Come si inserisce questo articolo nel più ampio progetto di ricerca che lei sta portando avanti?
Si tratta di un progetto di ricerca sul quale lavoro da ormai tre anni, che riguarda l’istituzionalizzazione dei sistemi di partito a 360 gradi: vogliamo studiare che cos’è, quali sono le sue cause e le sue conseguenze. Per quel che riguarda le cause, c’è un altro lavoro che stiamo finalizzando e che si concentra sulle determinanti di questo processo chiedendosi quanto queste sono cambiate nel tempo. I fattori che determinavano la stabilità settant’anni fa sono in parte diversi da quelli che la determinano oggi. Ci siamo chiesti poi quali sono le conseguenze che tutto questo ha sul piano della crisi della democrazia. E poi c’è un altro elemento interessante che abbiamo studiato io e il dott. Bruno Marino, che riguarda l’interazione tra un contesto di deistituzionalizzazione e il ruolo dei candidati, quello che si definisce il voto personale: ci siamo occupati in particolare della Calabria in un articolo pubblicato su Regional & Federal Studies nel 2016 dove viene analizzato il ruolo dei ‘collettori di preferenze’ in un contesto di deistituzionalizzazione nel quale viene meno il rapporto fra partiti ed elettori e i candidati emergono come il principale ancoraggio del sistema.

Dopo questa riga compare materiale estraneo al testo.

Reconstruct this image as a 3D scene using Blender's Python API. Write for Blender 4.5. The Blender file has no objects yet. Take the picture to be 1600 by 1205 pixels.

Un altro filone ancora, anche questo in divenire, riguarda l’inserimento dei Paesi dell’Europa orientale all’interno di questo framework di ricerca: l’Europa occidentale diventa sempre più deistituzionalizzata mentre invece quella orientale tende sempre più a stabilizzarsi. Si tratta allora di vedere se si sta realizzando una convergenza tra le due aree, due mondi che vengono da sempre considerati separatamente, come se non dialogassero tra di loro. I dati mostrano un riavvicinamento che si concretizza nel fatto che l’Europa occidentale diventa sempre più simile a quella orientale piuttosto che il contrario. Si tratta quindi un riavvicinamento asimmetrico. Questo tema viene sviluppato in un articolo che ho scritto con Alessandro Chiaramonte e Sorina Soare dell’Università di Firenze e che andrò a presentare il mese prossimo alla Midwest Political Science Association Conference a Chicago.